| Long advance scheduling is often
the bane of music presenters, and so it proved again last
week at the Miami International Piano Festival.
Paul Lewis, the star attraction of the festival's "Discovery
Series," canceled his recital Thursday night because
of illness. Fortunately, festival regular Mihaela Ursuleasa
happened to be in town and kindly agreed to fill the gap by
performing in Lewis' place.
Under the circumstances, it would be ungracious to say that
the Romanian pianist's performance at the Lincoln Theatre
was something of a letdown.
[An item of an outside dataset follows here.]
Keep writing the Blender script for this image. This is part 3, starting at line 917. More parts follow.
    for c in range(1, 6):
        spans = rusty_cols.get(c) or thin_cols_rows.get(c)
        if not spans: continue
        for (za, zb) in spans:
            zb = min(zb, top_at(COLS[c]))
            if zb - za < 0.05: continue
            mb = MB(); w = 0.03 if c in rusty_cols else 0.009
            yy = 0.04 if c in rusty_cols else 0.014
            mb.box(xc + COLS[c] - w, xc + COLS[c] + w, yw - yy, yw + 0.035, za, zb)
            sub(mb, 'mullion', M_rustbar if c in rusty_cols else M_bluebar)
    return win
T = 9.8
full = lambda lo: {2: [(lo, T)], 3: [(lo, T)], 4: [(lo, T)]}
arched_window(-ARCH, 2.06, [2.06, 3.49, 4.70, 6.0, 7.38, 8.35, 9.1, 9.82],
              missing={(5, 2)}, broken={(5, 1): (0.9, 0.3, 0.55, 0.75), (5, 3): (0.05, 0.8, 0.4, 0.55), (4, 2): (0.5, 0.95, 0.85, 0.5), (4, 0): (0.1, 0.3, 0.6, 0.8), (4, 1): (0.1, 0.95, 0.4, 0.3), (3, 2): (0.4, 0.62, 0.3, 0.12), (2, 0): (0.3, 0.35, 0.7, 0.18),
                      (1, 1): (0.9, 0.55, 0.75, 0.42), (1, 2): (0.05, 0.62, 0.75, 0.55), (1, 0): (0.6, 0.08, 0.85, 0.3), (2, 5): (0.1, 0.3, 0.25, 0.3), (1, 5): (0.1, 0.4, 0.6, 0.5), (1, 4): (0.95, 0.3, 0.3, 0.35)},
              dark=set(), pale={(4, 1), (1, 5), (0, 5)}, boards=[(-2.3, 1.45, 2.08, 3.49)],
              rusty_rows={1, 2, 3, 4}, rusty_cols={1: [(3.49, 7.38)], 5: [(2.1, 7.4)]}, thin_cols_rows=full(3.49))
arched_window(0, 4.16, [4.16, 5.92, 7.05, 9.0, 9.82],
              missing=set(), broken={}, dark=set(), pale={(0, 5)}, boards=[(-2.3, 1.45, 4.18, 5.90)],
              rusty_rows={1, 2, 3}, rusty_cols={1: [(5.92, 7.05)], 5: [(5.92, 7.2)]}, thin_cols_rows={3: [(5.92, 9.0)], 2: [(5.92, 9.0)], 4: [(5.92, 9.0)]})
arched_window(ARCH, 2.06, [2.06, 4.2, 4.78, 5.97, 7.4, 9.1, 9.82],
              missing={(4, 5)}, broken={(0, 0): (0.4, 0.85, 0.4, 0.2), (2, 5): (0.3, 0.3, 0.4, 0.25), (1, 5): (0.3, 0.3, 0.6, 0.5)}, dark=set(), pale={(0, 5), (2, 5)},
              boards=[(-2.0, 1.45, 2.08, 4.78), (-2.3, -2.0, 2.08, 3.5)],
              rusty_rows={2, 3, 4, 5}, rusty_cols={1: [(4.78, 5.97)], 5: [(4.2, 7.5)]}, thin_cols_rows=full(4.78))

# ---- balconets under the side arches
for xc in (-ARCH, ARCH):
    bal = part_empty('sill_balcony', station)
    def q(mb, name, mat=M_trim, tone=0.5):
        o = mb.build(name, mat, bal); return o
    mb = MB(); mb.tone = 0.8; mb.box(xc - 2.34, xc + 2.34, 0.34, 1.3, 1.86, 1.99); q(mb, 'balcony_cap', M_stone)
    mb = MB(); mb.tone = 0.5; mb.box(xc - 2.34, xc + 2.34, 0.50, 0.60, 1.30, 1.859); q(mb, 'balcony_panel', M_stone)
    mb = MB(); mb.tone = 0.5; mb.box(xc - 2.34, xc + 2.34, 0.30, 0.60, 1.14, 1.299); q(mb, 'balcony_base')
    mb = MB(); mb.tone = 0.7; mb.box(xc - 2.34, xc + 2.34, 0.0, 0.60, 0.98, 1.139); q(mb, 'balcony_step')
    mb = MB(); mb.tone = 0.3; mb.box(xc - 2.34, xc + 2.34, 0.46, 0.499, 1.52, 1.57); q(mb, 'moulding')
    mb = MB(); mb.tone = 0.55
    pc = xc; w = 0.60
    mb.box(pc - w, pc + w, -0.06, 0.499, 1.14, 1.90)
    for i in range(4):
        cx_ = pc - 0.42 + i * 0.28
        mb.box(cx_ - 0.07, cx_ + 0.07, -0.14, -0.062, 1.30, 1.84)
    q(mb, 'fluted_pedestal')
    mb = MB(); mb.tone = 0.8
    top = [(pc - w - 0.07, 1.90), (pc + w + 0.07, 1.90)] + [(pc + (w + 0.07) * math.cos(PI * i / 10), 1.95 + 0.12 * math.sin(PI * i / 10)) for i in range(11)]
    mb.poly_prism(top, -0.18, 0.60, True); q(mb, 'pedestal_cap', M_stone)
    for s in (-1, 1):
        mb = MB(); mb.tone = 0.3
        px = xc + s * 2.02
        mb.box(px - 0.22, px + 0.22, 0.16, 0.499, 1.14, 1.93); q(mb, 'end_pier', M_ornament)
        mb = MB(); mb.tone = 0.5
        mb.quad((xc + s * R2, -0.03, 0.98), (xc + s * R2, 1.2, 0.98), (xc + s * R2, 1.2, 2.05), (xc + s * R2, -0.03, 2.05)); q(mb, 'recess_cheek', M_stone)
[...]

Ursuleasa is clearly a musician
with impressive talent and she displayed some of the exciting
bravura as well as poetic touch of previous local outings.
Yet despite a measure of inspired pianism, one came away
from Thursday's recital with the feeling that the musician,
25, has yet to find her niche in terms of repertoire and as
an artist.
The raw material is certainly there. Ursuleasa possesses
an admirable technique, yet one that, while exciting, becomes
a little wild and out of control under pressure. Also in legato
passages, she seems impatient and reluctant to relax and take
the time to let the music resonate.
Beethoven's Eroica Variations had moments of delicacy and
excitement. Ursuleasa's plainspun reading, however, seemed
like a work in progress, stinting on virtuosic sizzle, and,
more fatally, humor.
Her dexterity was undeniably impressive in Prokofiev's Sonata
No. 7, yet the wartime violence and intensity of this music
calls for greater sonorous heft than Ursuleasa provided. Liszt's
Mephisto Waltz was also unsteady rhythmically and wanting
in diablerie.
Schumann's Davidsbündlertänze, also performed by
Ursuleasa at the festival's Broward concerts in March, proved
more successful. Though the score's charm wasn't always evident,
the pianist firmly etched both the flamboyant Florestan and
ruminative Eusebius sides of Schumann's personality, and brought
some luminous, evocative playing to the more gentle episodes.
Unsurprisingly, Bartok's Two Romanian Dances drew the most
convincing performance of the evening. Ursuleasa fairly attacked
the music with great intensity, bringing pungent rhythmic
punch to Bartok's sharp accents. Her idiomatic and dazzling
playing was fully in sync with the music's sarcastic and edgy
folkloric bite.
Ursuleasa began the evening with a brief tribute to longtime
Miami music critic James Roos, who passed away earlier in
the day. Her rapt and poised rendering of Chopin's Nocturne
in C-sharp minor made an apt and touching homage.